Exercise objective: Give the material again in full, matching it exactly.

Source excerpt:

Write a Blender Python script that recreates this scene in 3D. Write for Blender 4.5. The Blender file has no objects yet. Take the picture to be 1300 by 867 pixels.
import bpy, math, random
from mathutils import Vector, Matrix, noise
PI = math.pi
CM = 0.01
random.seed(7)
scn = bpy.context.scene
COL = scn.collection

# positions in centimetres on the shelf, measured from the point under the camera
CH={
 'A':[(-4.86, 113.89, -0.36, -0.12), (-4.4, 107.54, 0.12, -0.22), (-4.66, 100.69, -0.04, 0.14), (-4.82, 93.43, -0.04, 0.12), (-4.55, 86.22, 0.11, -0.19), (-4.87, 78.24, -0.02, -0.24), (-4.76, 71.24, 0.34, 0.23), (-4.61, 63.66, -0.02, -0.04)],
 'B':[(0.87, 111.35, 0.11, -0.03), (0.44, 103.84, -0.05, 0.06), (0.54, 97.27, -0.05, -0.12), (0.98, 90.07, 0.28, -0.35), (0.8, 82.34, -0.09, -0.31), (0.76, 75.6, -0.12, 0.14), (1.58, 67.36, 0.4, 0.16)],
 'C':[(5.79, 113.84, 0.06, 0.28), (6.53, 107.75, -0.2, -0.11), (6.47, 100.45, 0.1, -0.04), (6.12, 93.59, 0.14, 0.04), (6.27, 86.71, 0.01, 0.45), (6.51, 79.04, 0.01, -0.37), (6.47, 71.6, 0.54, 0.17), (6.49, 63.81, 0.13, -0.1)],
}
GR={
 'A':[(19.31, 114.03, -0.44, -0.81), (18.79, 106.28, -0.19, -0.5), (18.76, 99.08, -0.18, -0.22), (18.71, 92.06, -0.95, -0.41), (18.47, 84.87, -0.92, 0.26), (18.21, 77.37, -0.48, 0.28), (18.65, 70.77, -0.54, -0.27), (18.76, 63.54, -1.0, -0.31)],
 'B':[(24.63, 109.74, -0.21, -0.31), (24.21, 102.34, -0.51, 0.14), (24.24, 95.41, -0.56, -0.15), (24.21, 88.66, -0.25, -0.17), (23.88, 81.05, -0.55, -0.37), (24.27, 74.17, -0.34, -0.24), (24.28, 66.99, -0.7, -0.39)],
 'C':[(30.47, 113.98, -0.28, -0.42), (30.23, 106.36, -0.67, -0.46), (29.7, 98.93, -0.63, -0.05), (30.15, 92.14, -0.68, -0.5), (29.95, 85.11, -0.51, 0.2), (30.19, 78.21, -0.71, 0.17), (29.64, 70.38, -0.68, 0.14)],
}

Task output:
Write a Blender Python script that recreates this scene in 3D. Write for Blender 4.5. The Blender file has no objects yet. Take the picture to be 1300 by 867 pixels.
import bpy, math, random
from mathutils import Vector, Matrix, noise
PI = math.pi
CM = 0.01
random.seed(7)
scn = bpy.context.scene
COL = scn.collection

# positions in centimetres on the shelf, measured from the point under the camera
CH={
 'A':[(-4.86, 113.89, -0.36, -0.12), (-4.4, 107.54, 0.12, -0.22), (-4.66, 100.69, -0.04, 0.14), (-4.82, 93.43, -0.04, 0.12), (-4.55, 86.22, 0.11, -0.19), (-4.87, 78.24, -0.02, -0.24), (-4.76, 71.24, 0.34, 0.23), (-4.61, 63.66, -0.02, -0.04)],
 'B':[(0.87, 111.35, 0.11, -0.03), (0.44, 103.84, -0.05, 0.06), (0.54, 97.27, -0.05, -0.12), (0.98, 90.07, 0.28, -0.35), (0.8, 82.34, -0.09, -0.31), (0.76, 75.6, -0.12, 0.14), (1.58, 67.36, 0.4, 0.16)],
 'C':[(5.79, 113.84, 0.06, 0.28), (6.53, 107.75, -0.2, -0.11), (6.47, 100.45, 0.1, -0.04), (6.12, 93.59, 0.14, 0.04), (6.27, 86.71, 0.01, 0.45), (6.51, 79.04, 0.01, -0.37), (6.47, 71.6, 0.54, 0.17), (6.49, 63.81, 0.13, -0.1)],
}
GR={
 'A':[(19.31, 114.03, -0.44, -0.81), (18.79, 106.28, -0.19, -0.5), (18.76, 99.08, -0.18, -0.22), (18.71, 92.06, -0.95, -0.41), (18.47, 84.87, -0.92, 0.26), (18.21, 77.37, -0.48, 0.28), (18.65, 70.77, -0.54, -0.27), (18.76, 63.54, -1.0, -0.31)],
 'B':[(24.63, 109.74, -0.21, -0.31), (24.21, 102.34, -0.51, 0.14), (24.24, 95.41, -0.56, -0.15), (24.21, 88.66, -0.25, -0.17), (23.88, 81.05, -0.55, -0.37), (24.27, 74.17, -0.34, -0.24), (24.28, 66.99, -0.7, -0.39)],
 'C':[(30.47, 113.98, -0.28, -0.42), (30.23, 106.36, -0.67, -0.46), (29.7, 98.93, -0.63, -0.05), (30.15, 92.14, -0.68, -0.5), (29.95, 85.11, -0.51, 0.2), (30.19, 78.21, -0.71, 0.17), (29.64, 70.38, -0.68, 0.14)],
}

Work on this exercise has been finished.